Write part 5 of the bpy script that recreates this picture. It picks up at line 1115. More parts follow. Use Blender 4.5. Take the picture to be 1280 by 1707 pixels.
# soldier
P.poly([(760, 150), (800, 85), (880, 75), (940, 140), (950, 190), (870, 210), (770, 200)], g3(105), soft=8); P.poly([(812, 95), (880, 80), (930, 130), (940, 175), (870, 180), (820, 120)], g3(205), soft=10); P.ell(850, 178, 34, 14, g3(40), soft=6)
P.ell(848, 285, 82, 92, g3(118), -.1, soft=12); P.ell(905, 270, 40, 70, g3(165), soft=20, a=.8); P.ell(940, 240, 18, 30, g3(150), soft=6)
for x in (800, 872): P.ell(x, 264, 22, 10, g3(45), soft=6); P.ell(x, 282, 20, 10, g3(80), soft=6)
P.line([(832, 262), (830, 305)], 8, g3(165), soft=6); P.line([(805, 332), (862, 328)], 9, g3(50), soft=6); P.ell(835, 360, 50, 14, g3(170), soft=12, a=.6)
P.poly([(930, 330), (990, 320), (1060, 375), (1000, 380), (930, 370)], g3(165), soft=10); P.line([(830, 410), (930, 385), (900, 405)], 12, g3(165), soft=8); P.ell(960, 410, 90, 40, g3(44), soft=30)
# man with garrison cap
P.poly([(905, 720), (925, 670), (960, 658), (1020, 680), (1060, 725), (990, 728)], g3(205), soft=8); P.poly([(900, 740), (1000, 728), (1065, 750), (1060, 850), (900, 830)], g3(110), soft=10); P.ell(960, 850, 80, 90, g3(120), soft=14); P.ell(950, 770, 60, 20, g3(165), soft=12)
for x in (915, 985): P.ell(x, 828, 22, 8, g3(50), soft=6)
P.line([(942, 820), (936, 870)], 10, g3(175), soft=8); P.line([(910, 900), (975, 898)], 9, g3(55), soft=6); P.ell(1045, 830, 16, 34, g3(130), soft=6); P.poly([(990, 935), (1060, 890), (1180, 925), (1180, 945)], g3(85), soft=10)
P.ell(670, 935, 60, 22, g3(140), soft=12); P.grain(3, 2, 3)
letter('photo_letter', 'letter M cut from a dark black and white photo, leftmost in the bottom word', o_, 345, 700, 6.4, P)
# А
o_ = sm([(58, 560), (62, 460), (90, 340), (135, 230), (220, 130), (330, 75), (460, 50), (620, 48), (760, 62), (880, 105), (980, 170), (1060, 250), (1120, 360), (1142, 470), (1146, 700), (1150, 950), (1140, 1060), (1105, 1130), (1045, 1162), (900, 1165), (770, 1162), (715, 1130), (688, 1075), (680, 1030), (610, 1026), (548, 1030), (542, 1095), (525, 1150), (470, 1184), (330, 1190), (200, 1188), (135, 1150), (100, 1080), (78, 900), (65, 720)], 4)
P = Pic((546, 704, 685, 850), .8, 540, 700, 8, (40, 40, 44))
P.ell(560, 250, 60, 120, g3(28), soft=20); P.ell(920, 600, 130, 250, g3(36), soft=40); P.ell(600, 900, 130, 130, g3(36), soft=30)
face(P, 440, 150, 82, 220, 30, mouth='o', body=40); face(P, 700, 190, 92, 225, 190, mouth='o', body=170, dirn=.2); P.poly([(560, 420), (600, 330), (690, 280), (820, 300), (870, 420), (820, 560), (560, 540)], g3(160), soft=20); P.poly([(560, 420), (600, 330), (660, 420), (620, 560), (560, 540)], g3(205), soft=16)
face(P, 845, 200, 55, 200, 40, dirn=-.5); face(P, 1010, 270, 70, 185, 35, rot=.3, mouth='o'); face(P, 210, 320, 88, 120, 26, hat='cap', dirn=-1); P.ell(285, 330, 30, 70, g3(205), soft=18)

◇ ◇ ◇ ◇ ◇

Exercise instructions — Write the data back out verbatim.

The reply —
Write part 5 of the bpy script that recreates this picture. It picks up at line 1115. More parts follow. Use Blender 4.5. Take the picture to be 1280 by 1707 pixels.
# soldier
P.poly([(760, 150), (800, 85), (880, 75), (940, 140), (950, 190), (870, 210), (770, 200)], g3(105), soft=8); P.poly([(812, 95), (880, 80), (930, 130), (940, 175), (870, 180), (820, 120)], g3(205), soft=10); P.ell(850, 178, 34, 14, g3(40), soft=6)
P.ell(848, 285, 82, 92, g3(118), -.1, soft=12); P.ell(905, 270, 40, 70, g3(165), soft=20, a=.8); P.ell(940, 240, 18, 30, g3(150), soft=6)
for x in (800, 872): P.ell(x, 264, 22, 10, g3(45), soft=6); P.ell(x, 282, 20, 10, g3(80), soft=6)
P.line([(832, 262), (830, 305)], 8, g3(165), soft=6); P.line([(805, 332), (862, 328)], 9, g3(50), soft=6); P.ell(835, 360, 50, 14, g3(170), soft=12, a=.6)
P.poly([(930, 330), (990, 320), (1060, 375), (1000, 380), (930, 370)], g3(165), soft=10); P.line([(830, 410), (930, 385), (900, 405)], 12, g3(165), soft=8); P.ell(960, 410, 90, 40, g3(44), soft=30)
# man with garrison cap
P.poly([(905, 720), (925, 670), (960, 658), (1020, 680), (1060, 725), (990, 728)], g3(205), soft=8); P.poly([(900, 740), (1000, 728), (1065, 750), (1060, 850), (900, 830)], g3(110), soft=10); P.ell(960, 850, 80, 90, g3(120), soft=14); P.ell(950, 770, 60, 20, g3(165), soft=12)
for x in (915, 985): P.ell(x, 828, 22, 8, g3(50), soft=6)
P.line([(942, 820), (936, 870)], 10, g3(175), soft=8); P.line([(910, 900), (975, 898)], 9, g3(55), soft=6); P.ell(1045, 830, 16, 34, g3(130), soft=6); P.poly([(990, 935), (1060, 890), (1180, 925), (1180, 945)], g3(85), soft=10)
P.ell(670, 935, 60, 22, g3(140), soft=12); P.grain(3, 2, 3)
letter('photo_letter', 'letter M cut from a dark black and white photo, leftmost in the bottom word', o_, 345, 700, 6.4, P)
# А
o_ = sm([(58, 560), (62, 460), (90, 340), (135, 230), (220, 130), (330, 75), (460, 50), (620, 48), (760, 62), (880, 105), (980, 170), (1060, 250), (1120, 360), (1142, 470), (1146, 700), (1150, 950), (1140, 1060), (1105, 1130), (1045, 1162), (900, 1165), (770, 1162), (715, 1130), (688, 1075), (680, 1030), (610, 1026), (548, 1030), (542, 1095), (525, 1150), (470, 1184), (330, 1190), (200, 1188), (135, 1150), (100, 1080), (78, 900), (65, 720)], 4)
P = Pic((546, 704, 685, 850), .8, 540, 700, 8, (40, 40, 44))
P.ell(560, 250, 60, 120, g3(28), soft=20); P.ell(920, 600, 130, 250, g3(36), soft=40); P.ell(600, 900, 130, 130, g3(36), soft=30)
face(P, 440, 150, 82, 220, 30, mouth='o', body=40); face(P, 700, 190, 92, 225, 190, mouth='o', body=170, dirn=.2); P.poly([(560, 420), (600, 330), (690, 280), (820, 300), (870, 420), (820, 560), (560, 540)], g3(160), soft=20); P.poly([(560, 420), (600, 330), (660, 420), (620, 560), (560, 540)], g3(205), soft=16)
face(P, 845, 200, 55, 200, 40, dirn=-.5); face(P, 1010, 270, 70, 185, 35, rot=.3, mouth='o'); face(P, 210, 320, 88, 120, 26, hat='cap', dirn=-1); P.ell(285, 330, 30, 70, g3(205), soft=18)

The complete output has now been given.